Material provided ▸
· · · · ·
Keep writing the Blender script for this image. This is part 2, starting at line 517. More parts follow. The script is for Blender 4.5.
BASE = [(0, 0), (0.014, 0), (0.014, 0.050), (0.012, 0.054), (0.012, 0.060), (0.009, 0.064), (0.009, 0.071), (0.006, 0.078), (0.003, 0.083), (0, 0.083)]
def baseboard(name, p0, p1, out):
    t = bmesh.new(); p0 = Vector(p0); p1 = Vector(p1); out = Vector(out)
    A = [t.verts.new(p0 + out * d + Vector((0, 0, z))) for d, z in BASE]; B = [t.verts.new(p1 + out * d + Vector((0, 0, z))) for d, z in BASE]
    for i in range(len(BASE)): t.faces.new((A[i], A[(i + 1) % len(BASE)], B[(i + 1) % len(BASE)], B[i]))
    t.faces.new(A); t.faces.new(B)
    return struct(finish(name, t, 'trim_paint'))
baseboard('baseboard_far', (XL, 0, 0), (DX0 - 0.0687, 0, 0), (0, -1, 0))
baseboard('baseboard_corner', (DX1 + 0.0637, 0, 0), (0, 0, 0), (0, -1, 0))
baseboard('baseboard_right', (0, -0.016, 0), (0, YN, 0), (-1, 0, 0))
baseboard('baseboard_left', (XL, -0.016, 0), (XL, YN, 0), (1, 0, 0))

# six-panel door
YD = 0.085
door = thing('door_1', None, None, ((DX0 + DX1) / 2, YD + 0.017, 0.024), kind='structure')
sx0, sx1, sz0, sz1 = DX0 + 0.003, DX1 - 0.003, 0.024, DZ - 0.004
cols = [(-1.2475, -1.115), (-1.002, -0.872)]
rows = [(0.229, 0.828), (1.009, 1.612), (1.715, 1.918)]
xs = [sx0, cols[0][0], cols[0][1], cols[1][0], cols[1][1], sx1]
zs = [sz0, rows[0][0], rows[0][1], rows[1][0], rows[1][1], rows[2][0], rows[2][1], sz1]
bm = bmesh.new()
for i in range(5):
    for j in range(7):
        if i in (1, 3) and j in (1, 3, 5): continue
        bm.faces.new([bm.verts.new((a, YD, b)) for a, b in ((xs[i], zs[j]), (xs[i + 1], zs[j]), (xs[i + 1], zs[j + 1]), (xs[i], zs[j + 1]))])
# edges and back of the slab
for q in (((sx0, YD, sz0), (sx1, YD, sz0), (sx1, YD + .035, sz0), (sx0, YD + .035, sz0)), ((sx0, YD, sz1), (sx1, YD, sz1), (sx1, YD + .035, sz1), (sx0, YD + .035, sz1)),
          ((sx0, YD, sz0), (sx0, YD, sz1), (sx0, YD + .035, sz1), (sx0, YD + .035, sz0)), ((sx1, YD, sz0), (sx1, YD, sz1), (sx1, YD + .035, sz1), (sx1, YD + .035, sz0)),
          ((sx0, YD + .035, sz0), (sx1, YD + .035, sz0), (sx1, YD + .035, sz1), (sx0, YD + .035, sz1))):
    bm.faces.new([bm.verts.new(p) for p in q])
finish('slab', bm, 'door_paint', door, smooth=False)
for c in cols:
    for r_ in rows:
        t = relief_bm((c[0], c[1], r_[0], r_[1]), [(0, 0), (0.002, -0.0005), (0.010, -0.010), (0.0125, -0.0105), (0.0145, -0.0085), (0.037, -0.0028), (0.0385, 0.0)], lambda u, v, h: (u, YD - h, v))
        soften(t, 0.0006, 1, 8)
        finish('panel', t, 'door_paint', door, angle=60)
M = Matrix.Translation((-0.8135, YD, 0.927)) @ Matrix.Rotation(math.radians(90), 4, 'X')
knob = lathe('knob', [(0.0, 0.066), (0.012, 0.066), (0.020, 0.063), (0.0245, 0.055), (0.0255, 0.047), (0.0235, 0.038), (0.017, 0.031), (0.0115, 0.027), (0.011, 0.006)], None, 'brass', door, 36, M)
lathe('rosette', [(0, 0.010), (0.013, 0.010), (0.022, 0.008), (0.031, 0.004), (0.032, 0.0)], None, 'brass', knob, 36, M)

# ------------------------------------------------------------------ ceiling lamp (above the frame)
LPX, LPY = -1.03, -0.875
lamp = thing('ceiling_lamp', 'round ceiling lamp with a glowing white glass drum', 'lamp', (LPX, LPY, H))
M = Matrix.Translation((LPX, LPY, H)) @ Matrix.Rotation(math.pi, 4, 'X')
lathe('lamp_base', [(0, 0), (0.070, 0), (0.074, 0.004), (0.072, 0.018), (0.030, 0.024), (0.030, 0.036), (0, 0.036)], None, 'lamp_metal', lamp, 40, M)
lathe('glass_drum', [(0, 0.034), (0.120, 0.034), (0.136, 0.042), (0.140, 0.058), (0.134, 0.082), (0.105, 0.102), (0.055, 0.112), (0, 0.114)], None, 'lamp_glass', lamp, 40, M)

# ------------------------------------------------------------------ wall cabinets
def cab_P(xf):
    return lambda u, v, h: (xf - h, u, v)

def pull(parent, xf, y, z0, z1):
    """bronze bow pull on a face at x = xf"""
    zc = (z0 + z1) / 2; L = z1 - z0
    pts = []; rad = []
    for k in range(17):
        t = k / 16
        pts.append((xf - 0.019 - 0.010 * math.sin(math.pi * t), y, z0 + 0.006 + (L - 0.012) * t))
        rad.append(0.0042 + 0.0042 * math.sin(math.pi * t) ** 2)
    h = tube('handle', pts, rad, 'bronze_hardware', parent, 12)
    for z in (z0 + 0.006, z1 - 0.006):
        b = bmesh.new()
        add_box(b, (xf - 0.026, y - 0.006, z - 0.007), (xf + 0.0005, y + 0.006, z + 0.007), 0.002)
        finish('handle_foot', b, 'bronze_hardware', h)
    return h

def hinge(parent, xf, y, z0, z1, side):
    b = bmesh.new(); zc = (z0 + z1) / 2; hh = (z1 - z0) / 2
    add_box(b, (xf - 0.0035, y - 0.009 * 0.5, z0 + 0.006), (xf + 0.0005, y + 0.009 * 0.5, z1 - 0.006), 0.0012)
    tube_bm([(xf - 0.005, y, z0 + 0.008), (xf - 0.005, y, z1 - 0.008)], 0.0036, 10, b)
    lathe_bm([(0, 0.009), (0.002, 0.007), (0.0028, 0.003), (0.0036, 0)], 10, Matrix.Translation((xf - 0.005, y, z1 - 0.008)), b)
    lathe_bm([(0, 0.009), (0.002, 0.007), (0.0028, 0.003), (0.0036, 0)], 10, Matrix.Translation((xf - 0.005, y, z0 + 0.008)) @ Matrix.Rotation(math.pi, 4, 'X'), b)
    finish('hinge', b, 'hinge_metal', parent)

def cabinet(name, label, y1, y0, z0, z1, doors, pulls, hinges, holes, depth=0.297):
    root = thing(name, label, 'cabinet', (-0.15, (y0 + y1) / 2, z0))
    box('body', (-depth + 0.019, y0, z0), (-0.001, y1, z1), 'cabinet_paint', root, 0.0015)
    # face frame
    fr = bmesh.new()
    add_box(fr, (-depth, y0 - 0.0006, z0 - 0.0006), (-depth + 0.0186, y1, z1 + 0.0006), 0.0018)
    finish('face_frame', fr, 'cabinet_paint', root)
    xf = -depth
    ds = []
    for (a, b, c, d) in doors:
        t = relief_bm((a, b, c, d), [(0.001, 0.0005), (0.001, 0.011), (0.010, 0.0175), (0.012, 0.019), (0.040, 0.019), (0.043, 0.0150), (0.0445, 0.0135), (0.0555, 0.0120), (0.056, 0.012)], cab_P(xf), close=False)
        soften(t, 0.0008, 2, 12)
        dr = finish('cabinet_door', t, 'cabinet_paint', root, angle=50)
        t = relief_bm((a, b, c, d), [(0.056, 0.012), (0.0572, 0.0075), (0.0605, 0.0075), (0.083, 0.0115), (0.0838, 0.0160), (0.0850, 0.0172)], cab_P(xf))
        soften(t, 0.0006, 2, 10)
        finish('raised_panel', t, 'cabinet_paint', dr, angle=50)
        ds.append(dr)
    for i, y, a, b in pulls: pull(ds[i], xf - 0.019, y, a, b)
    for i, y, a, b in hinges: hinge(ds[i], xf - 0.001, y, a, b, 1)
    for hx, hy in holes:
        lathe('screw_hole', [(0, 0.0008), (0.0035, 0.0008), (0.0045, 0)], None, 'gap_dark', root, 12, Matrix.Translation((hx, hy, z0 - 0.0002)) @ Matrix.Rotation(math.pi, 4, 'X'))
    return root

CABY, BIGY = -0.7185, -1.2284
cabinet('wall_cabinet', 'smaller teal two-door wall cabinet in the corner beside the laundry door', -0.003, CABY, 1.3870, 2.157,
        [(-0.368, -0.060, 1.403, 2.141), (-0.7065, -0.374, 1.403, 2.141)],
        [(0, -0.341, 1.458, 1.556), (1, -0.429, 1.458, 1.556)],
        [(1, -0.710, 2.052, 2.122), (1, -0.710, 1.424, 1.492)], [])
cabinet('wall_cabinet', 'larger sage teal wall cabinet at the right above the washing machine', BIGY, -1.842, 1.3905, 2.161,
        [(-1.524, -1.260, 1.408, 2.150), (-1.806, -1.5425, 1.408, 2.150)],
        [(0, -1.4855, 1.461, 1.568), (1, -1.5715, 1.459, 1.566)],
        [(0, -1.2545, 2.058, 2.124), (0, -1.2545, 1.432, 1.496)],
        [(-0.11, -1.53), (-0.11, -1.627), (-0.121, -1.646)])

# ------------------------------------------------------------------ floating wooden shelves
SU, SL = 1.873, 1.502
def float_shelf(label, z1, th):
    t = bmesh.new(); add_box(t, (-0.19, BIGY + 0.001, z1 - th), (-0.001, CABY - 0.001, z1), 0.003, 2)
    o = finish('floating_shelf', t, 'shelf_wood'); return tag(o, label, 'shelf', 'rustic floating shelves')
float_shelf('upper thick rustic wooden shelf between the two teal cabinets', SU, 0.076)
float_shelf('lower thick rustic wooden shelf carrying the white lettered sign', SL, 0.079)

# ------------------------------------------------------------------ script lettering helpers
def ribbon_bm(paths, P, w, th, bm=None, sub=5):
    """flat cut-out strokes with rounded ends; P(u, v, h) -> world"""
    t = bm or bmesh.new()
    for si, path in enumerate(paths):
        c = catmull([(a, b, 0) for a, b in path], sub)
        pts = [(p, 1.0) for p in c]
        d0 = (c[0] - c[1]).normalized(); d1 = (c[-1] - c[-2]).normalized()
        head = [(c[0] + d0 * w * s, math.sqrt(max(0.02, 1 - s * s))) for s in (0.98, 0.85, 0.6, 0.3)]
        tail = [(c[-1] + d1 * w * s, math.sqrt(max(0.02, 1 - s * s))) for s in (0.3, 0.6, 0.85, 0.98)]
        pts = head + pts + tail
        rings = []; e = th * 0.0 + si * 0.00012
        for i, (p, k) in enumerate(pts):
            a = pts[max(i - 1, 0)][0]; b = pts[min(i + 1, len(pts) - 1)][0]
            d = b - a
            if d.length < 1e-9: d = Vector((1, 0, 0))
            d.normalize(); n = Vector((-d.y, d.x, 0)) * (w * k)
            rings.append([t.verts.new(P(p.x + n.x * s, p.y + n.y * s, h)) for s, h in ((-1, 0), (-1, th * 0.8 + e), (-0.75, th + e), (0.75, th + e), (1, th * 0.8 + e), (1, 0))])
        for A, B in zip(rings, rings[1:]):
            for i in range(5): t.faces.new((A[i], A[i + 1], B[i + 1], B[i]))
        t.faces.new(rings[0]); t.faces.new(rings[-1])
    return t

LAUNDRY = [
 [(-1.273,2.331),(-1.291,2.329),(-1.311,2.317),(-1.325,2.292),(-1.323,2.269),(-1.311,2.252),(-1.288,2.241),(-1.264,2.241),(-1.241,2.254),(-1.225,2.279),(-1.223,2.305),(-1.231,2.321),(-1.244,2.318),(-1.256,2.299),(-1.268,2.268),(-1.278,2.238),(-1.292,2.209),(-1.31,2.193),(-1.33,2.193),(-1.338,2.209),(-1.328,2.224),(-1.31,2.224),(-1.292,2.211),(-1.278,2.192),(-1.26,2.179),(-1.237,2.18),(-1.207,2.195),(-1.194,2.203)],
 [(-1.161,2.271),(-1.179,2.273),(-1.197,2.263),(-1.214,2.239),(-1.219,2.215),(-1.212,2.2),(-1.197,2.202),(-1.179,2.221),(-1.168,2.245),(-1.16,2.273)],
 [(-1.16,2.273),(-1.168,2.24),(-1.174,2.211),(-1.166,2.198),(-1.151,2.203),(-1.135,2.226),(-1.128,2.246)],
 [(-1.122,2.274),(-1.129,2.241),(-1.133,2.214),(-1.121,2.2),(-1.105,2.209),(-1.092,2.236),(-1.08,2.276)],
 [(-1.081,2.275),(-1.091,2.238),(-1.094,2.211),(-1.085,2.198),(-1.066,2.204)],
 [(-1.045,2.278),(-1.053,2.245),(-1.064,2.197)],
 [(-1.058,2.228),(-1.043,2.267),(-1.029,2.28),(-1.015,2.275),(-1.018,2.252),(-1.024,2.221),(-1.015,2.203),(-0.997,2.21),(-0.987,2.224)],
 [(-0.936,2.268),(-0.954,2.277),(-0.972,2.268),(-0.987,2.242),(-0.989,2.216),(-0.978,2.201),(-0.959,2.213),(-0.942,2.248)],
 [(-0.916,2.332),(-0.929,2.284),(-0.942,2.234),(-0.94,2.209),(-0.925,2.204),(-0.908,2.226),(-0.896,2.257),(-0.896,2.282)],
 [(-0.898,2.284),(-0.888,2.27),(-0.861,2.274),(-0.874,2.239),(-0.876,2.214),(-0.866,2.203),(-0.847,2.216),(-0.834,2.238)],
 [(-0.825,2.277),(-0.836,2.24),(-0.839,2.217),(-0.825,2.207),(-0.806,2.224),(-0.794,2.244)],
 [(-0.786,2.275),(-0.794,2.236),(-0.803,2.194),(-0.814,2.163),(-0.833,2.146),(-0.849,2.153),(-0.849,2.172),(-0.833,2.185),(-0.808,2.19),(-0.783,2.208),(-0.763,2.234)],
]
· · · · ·
Task to complete ▸
From the first line of the data through the line with "YN, 0), (1, 0, 0))", quote each line exactly and add nothing else.

Finished exercise ▸
Keep writing the Blender script for this image. This is part 2, starting at line 517. More parts follow. The script is for Blender 4.5.
BASE = [(0, 0), (0.014, 0), (0.014, 0.050), (0.012, 0.054), (0.012, 0.060), (0.009, 0.064), (0.009, 0.071), (0.006, 0.078), (0.003, 0.083), (0, 0.083)]
def baseboard(name, p0, p1, out):
    t = bmesh.new(); p0 = Vector(p0); p1 = Vector(p1); out = Vector(out)
    A = [t.verts.new(p0 + out * d + Vector((0, 0, z))) for d, z in BASE]; B = [t.verts.new(p1 + out * d + Vector((0, 0, z))) for d, z in BASE]
    for i in range(len(BASE)): t.faces.new((A[i], A[(i + 1) % len(BASE)], B[(i + 1) % len(BASE)], B[i]))
    t.faces.new(A); t.faces.new(B)
    return struct(finish(name, t, 'trim_paint'))
baseboard('baseboard_far', (XL, 0, 0), (DX0 - 0.0687, 0, 0), (0, -1, 0))
baseboard('baseboard_corner', (DX1 + 0.0637, 0, 0), (0, 0, 0), (0, -1, 0))
baseboard('baseboard_right', (0, -0.016, 0), (0, YN, 0), (-1, 0, 0))
baseboard('baseboard_left', (XL, -0.016, 0), (XL, YN, 0), (1, 0, 0))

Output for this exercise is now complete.